Ho fatto un riassunto della mia storia per raccontare come purtroppo questi omicidi appena successi a Padova non dovrebbero essere motivo di ulteriore allarme, perché io credo che si tratti di un tragico caso, loro hanno litigato come si litiga dappertutto, solo che poi è finita con una tragedia, come è successo a me. Ho letto che uno di loro da piccolo spacciatore è diventato un boss, con la mia esperienza  posso dire che, se uno diventa un boss, è troppo occupato a comandare una zona e a difendere i suoi interessi, e non va in giro di sera, con un coltellino in tasca in una zona così conosciuta dalle forze dell’ordine. 

Vorrei precisare che non sto difendendo i miei connazionali, o dicendo che noi immigrati siamo santi, ma la cosa che mi fa star male è che i nostri famigliari, parenti e amici che lavorano da anni qui in Italia senza avere preso mai neanche una multa, per colpa di certe esagerazioni della politica e dell’informazione, subiscano anche loro la diffidenza solo perché sono nordafricani, e che i nostri figli siano guardati con diffidenza a scuola, perché sappiamo benissimo che la cronaca nera tante volte influenza anche l’opinione pubblica.  
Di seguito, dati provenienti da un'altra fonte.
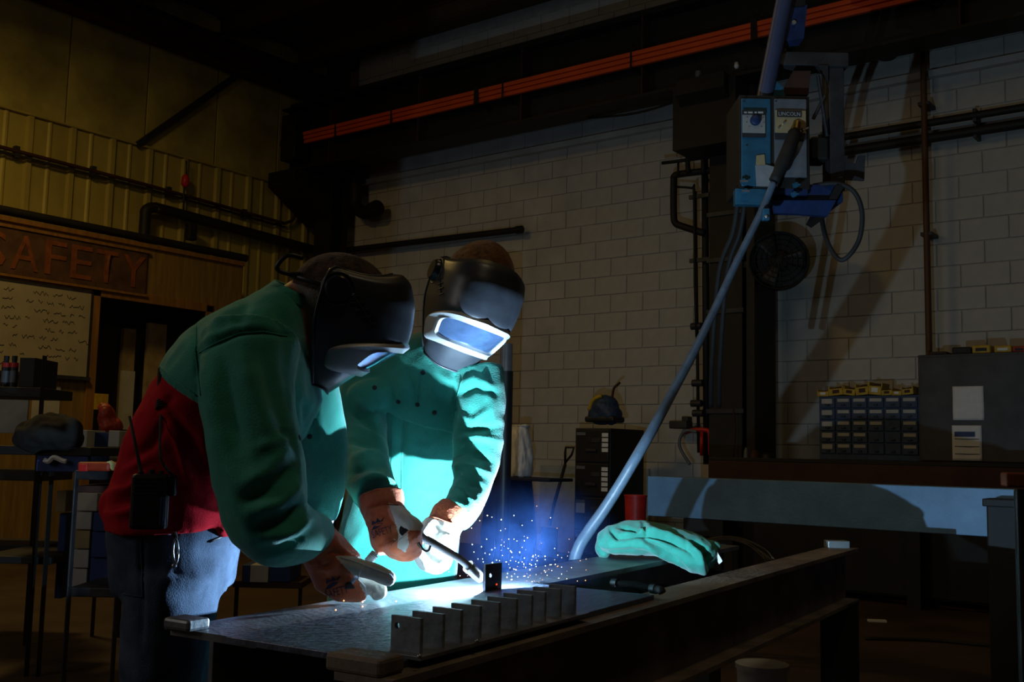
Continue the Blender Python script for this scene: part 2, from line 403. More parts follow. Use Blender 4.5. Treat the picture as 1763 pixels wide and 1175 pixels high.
# main column with fan, drops and piping
XC0, XC1 = -4.50, -4.16
mc = thing('main_column', ((XC0+XC1)/2, 9.3, 0), 'wide black steel column against the block wall behind the hose', 'column')
m = MB(); m.bb((XC0, 9.08, 0), (XC1, 9.1, 4.64)); m.bb((XC0, 9.46, 0), (XC1, 9.48, 4.64)); m.bb((-4.34, 9.1, 0), (-4.32, 9.46, 4.64)); m.build('shaft', blackst, mc)
m = MB().prism([V(-4.62, 9.05, 4.64), V(-4.62, 8.6, 4.64), V(-4.62, 8.6, 4.5), V(-4.62, 9.05, 4.1)], (.5, 0, 0)); m.bb((-4.7, 8.7, 4.0), (-4.05, 9.1, 4.62)); m.build('bracket', blackst, mc)
MB().bb((-4.08, 9.0, 0), (-4.0, 9.48, 4.62)).build('side_plate', blackst, mc)
for z in (1.5, 2.45, 2.95, 3.4):
    MB().bb((XC0-.02, 9.06, z), (XC1+.02, 9.082, z+.04)).build('strap', darksteel, mc)
# pipework left of the column
pw = thing('column_pipework', PY(1210, 780, 9.3), 'bundle of thin black and brown pipes running up beside the black column', 'pipework')
def pyp(pts, y, r, name='pipe', mat=blackst, par=None, sm=0):
    q = [PY(a, b, y) for a, b in pts]
    if sm: q = smoothpath(q, sm)
    return MB().tube(q, r, 10).build(name, mat, par, smooth=True)
pyp([(1213, 235), (1215, 500), (1217, 800)], 9.35, .035, par=pw)
pyp([(1197, 330), (1200, 560), (1203, 780)], 9.3, .016, par=pw)
pyp([(1224, 330), (1227, 560), (1229, 780)], 9.36, .02, mat=brownst, par=pw)
pyp([(1240, 292), (1178, 299), (1162, 303), (1160, 315), (1160, 370), (1163, 384), (1175, 390), (1213, 402)], 9.3, .036, par=pw, sm=4)
pyp([(1140, 281), (1165, 278), (1240, 268)], 9.25, .018, par=pw)
pyp([(1185, 298), (1184, 272), (1190, 268), (1208, 268), (1211, 280), (1211, 300)], 9.25, .026, par=pw, sm=3)
pyp([(1167, 302), (1168, 278)], 9.25, .012, par=pw)
pyp([(1166, 322), (1192, 324), (1195, 330), (1196, 480), (1199, 580)], 9.25, .012, par=pw, sm=2)
for px, py in ((1200, 562), (1202, 660), (1200, 695), (1203, 712)):
    c = PY(px, py, 9.28); MB().cyl(c+V(-.06, 0, 0), c+V(.05, 0, 0), .035, None, 12).build('valve', darksteel, pw, smooth=True, auto=40)
for px, py in ((1196, 338), (1197, 448)):
    c = PY(px+8, py, 9.28); MB().box(c, (.22, .03, .04)).build('clamp', darksteel, pw)
c = PY(1230, 619, 9.1); t = MB().ell(c, np.eye(3)*.022, 12, 8).build('indicator_knob', white, label='tiny white round knob on the left edge of the black column', cat='knob', smooth=True)
# small grey shelf bracket and red vise-like regulator by the column
t = thing('hose_reel', PY(1205, 770, 9.2), 'red tubular hose bracket with grey hose at the foot of the pipes', 'hose bracket')
pyp([(1180, 745), (1195, 741), (1215, 741), (1222, 748), (1223, 785)], 9.2, .022, 'arm', redp, t, 4)
pyp([(1208, 745), (1208, 785)], 9.2, .018, 'post', redp, t)
pyp([(1200, 744), (1182, 742), (1172, 752), (1170, 768), (1178, 785), (1188, 800)], 9.15, .016, 'hose', greyp, t, 5)
t = thing('wall_box', PY(1170, 735, 9.6), 'small dark grey box on the block wall left of the red bracket', 'box')
m = MB(); c = PY(1172, 732, 9.6); m.box(c, (.2, .14, .08)); m.build('body', darksteel, t, bevel=.01); MB().box(c+V(.07, 0, .06), (.07, .1, .05)).build('cap', darksteel, t, bevel=.008)
pyp([(1262, 705), (1265, 740), (1262, 790)], 9.0, .008, 'cord', brownst, None, 4); tag(bpy.data.objects['cord'], 'thin brown cord hanging on the black column face', 'cord')
# fan
fc = PY(1341, 449, 9.05); fr = 52/1800*pix(fc)[2]
fan = thing('wall_fan', fc-V(0, 0, fr), 'round black caged wall fan mounted on the column', 'fan')
fa = nrm(V(.35, -.9, -.12)); fu = nrm(np.cross(fa, X3)); fv = np.cross(fa, fu)
def circ(c, r, n=36, s=0): return [c + r*(math.cos(2*math.pi*k/n)*fu+math.sin(2*math.pi*k/n)*fv) + fa*s for k in range(n+1)]
MB().grid(lambda u, v: fc + fa*(-.09+.16*v) + fr*(1-.06*v)*(math.cos(2*math.pi*u)*fu+math.sin(2*math.pi*u)*fv), 40, 3, True).build('drum', blackst, fan, smooth=True, solid=.006)
for r, s in ((1, .07), (.82, .085), (.64, .095), (.46, .1), (.28, .1)):
    MB().tube(circ(fc, fr*r*.94, 32, s), .0045, 6).build('guard_ring', blackst, fan, smooth=True)
for k in range(12):
    q = 2*math.pi*k/12; dr = math.cos(q)*fu+math.sin(q)*fv
    MB().tube([fc+dr*fr*.1+fa*.1, fc+dr*fr*.6+fa*.097, fc+dr*fr*.94+fa*.07], .003, 5).build('guard_spoke', blackst, fan)
MB().tube([fc-fa*.1, fc-fa*.092], fr*.99, 30).build('back_plate', blackst, fan, smooth=True, auto=40)
MB().tube([fc-fa*.16, fc-fa*.15, fc+fa*.0, fc+fa*.02], [.04, .09, .09, .05], 18).build('motor', blackst, fan, smooth=True, auto=40)
for k in range(3):
    q = 2*math.pi*k/3+.5; dr = math.cos(q)*fu+math.sin(q)*fv; tn = np.cross(fa, dr)
    MB().grid(lambda u, v: fc+fa*(.03+.05*(v-.5))+dr*fr*(.15+.7*u)+tn*fr*(.2+.45*u)*(v-.5), 6, 5).build('blade', darksteel, fan, smooth=True, solid=.004)
MB().box((fc-fa*.12+V(-4.2, 9.1, fc[2]))/2, (.4, .05, .06)).build('bracket', blackst, fan)
# pipes on the right half of the wall
for (y0, y1, lab) in ((232, 190, 'upper of the two dark horizontal pipes on the right wall'), (262, 212, 'lower of the two dark horizontal pipes on the right wall')):
    a = PY(1450, y0, 9.6); bq = PY(1763, y1, 9.6); z = (a[2]+bq[2])/2
    t = thing('wall_pipe', V(-3, 9.6, z), lab, 'pipe', 'horizontal pipes on the right wall')
    MB().cyl(V(-4.1, 9.6, z), V(4, 9.6, z), .045 if y0 > 250 else .035, None, 12).build('pipe', blackst, t, smooth=True, auto=40)
    for x in (-3.6, -2.2, -.8): MB().bb((x, 9.58, z-.06), (x+.03, 9.74, z+.06)).build('clip', darksteel, t)
a = PY(1584, 60, 9.55); bq = PY(1605, 640, 9.55)
t = thing('vertical_conduit', bq, 'thin brown vertical conduit on the right block wall', 'conduit')
x = (a[0]+bq[0])/2
MB().cyl(V(x, 9.55, 1.1), V(x, 9.55, 4.9), .028, None, 12).build('conduit', M('brown_conduit', (.10, .045, .018), .6, .2), t, smooth=True, auto=40)
for z in (1.9, 3.1, 4.3): MB().bb((x-.05, 9.53, z), (x+.05, 9.74, z+.03)).build('strap', darksteel, t)
q = [PY(1525+22*math.cos(a), 82-18*math.sin(a)+3, 9.73) for a in np.linspace(math.pi, 2*math.pi+.2, 14)]
MB().tube(q, .016, 8).build('wire_loop', brownst, smooth=True, label='small drooping brown wire loop high on the right wall', cat='wire')
# thin wire below the runway
q = smoothpath([V(-5.9, 9.06, 4.635), V(-5.3, 9.06, 4.585), V(-4.75, 9.06, 4.635)], 5)
MB().tube(q, .012, 6).build('slack_cable', blackst, smooth=True, label='thin slack cable under the runway beam', cat='cable')
c = PY(1268, 113, 8.77); MB().tube([c+V(0, 0, -.03), c+V(0, 0, -.01), c+V(0, 0, .03)], [.012, .024, .018], 10).build('insulator', white, smooth=True, label='tiny white insulator on the underside of the runway', cat='insulator')
c = PY(1202, 132, 8.7); MB().tube([c+V(0, 0, -.05), c+V(0, 0, .05)], [.03, .03], 10).build('conduit_stub', greyp, smooth=True, auto=40, label='short grey conduit stub above the column bracket', cat='conduit')

# ------------------------------------------------------------------ left side: pipes on the siding, plywood partition, sign, whiteboard
def pxp(pts, x, r, name='pipe', mat=blackst, par=None, sm=0, **k):
    q = [PX(a, b, x) for a, b in pts]
    if sm: q = smoothpath(q, sm)
    return MB().tube(q, r, 10).build(name, mat, par, smooth=True, **k)
t = thing('conduit_pair', PX(200, 305, XL+.08), 'pair of thin conduits crossing the yellow siding', 'conduit')
pxp([(-30, 245), (0, 253), (250, 318), (490, 385), (503, 380), (512, 362)], XL+.08, .022, 'conduit', brownst, t)
pxp([(-30, 252), (0, 260), (250, 324), (490, 391)], XL+.08, .014, 'conduit', darksteel, t)
for px, py in ((28, 262), (160, 296), (290, 331), (420, 369)):
    MB().box(PX(px, py, XL+.06), (.06, .05, .12)).build('clip', darksteel, t)
pxp([(247, 422), (250, 375), (252, 362), (265, 358), (300, 366), (545, 432)], XL+.16, .062, 'bent_pipe', blackst, None, 5, label='thick black pipe with a bend on the yellow siding', cat='pipe')
t = thing('pull_switch', PX(318, 330, XL+.1), 'hanging red pull switch with cord on the yellow siding', 'switch')
pxp([(321, 277), (321, 300)], XL+.12, .01, 'cord', darksteel, t); pxp([(317, 320), (316, 365)], XL+.12, .01, 'rod', darksteel, t)
c = PX(319, 313, XL+.12); MB().tube([c+V(0, 0, .09), c+V(0, 0, .05), c+V(0, 0, -.03), c+V(0, 0, -.07)], [.018, .045, .05, .02], 12).build('handle', redp, t, smooth=True)
MB().box(PX(329, 400, XL+.2), (.1, .12, .2)).build('junction_box', blackst, label='small black box under the bent pipe on the siding', cat='box', bevel=.02)
# plywood partition
XP = -9.9
yA, yD0, yD1, yE = 3.2, 5.99, 7.3, 7.8
zT, zD = 3.2, 2.6
pt = thing('plywood_partition', (XP, 5.5, 0), 'plywood partition wall with sign board and doorway at left', 'partition')
for a, b2 in ((yA, 4.4), (4.4, 5.62)): MB().bb((XP-.04, a+.003, 0), (XP, b2-.003, zT)).build('plywood_sheet', ply, pt, bevel=.004)
MB().bb((XP-.04, 5.62, 0), (XP, yD0-.1, zT)).build('plywood_sheet', ply, pt)
MB().bb((XP-.04, yD0-.1, zD), (XP, yD1, zT)).build('header_sheet', ply, pt)
MB().bb((XP-.04, yD1, 0), (XP, yE, zT)).build('plywood_sheet', ply, pt)
MB().bb((XP-.7, yE-.04, 0), (XP-.04, yE, zT)).build('return_sheet', ply, pt)
MB().bb((XP-.05, yD0-.1, 0), (XP+.02, yD0, zD+.08)).build('door_jamb', plyo, pt, bevel=.005)
MB().bb((XP-.05, yD1, 0), (XP+.02, yD1+.09, zD+.08)).build('door_jamb', plyo, pt, bevel=.005)
MB().bb((XP-.05, yD0-.1, zD), (XP+.02, yD1+.09, zD+.1)).build('door_head', plyo, pt, bevel=.005)
MB().bb((XP-.7, yA, zT), (XP+.03, yE, zT+.05)).build('cap_rail', plyo, pt, bevel=.005)
MB().bb((XP-.06, 3, 2.63), (XP+.015, yD0-.1, 2.72)).build('ledger_trim', plyo, pt, bevel=.005)
MB().tube([V(XP+.02, 2, zT+.10), V(XP+.02, yE+.02, zT+.10)], .045, 10).build('black_pipe', blackst, smooth=True, auto=40, label='straight black pipe along the top of the plywood partition', cat='pipe')
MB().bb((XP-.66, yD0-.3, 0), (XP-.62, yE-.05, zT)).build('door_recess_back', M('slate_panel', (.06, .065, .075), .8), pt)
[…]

Quando poi leggo un giornale della Campania o della Sicilia  e vedo quanti sono i morti per morte violenta, tutti italianissimi, mi domando: ma tutto questo invece è normale? Poi sento al telegiornale che due studenti si sono accoltellati, e anche in questo caso non vedo tanta polemica come quando uno straniero commette un reato. Allora mi domando: perché è così importante trovare un colpevole tra gli immigrati e farci diventare i nemici di questo Paese, mentre passano in silenzio fatti forse più gravi di quelli che ci riguardano?